- _EXERCISE REQUIREMENTS_: Restate, exactly and only, the lines from the first through the line containing "from mathutils import Vector, Matrix".

- _DATA SECTION_:

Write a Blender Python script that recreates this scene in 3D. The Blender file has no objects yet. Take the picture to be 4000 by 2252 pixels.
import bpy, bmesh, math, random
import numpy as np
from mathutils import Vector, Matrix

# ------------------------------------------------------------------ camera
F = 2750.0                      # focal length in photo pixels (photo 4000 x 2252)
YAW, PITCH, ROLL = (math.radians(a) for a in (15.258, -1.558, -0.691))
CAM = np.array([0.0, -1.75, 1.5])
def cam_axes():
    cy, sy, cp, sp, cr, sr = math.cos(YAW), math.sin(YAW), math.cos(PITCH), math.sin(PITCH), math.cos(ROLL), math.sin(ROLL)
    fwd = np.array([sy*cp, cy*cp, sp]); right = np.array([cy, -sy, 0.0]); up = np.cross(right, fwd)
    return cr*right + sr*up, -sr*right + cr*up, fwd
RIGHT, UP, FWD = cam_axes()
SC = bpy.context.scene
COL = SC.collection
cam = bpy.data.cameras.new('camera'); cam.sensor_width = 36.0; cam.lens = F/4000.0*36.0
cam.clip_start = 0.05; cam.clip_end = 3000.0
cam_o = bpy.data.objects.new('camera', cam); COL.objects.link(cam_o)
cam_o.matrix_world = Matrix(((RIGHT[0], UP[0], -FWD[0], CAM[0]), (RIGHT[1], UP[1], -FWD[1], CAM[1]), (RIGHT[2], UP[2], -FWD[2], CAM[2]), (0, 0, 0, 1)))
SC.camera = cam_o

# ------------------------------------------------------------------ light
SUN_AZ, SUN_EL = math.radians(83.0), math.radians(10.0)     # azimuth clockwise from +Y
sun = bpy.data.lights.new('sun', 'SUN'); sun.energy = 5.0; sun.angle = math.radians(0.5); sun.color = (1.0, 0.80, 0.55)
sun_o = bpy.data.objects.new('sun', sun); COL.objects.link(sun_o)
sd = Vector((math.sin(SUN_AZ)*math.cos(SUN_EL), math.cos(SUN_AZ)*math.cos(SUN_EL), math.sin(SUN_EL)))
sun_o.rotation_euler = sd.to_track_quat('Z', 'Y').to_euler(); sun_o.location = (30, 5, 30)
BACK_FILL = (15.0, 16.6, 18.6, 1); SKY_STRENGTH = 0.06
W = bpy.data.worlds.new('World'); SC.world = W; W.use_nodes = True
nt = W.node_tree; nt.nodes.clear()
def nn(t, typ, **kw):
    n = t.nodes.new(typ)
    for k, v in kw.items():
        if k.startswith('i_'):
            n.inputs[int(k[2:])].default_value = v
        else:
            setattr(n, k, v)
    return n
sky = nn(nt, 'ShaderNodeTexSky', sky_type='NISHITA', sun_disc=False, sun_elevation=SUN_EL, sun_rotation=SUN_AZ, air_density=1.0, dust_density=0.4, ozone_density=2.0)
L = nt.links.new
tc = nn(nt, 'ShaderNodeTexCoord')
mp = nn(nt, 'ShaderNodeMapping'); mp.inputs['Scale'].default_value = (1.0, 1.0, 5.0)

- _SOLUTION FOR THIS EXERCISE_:
Write a Blender Python script that recreates this scene in 3D. The Blender file has no objects yet. Take the picture to be 4000 by 2252 pixels.
import bpy, bmesh, math, random
import numpy as np
from mathutils import Vector, Matrix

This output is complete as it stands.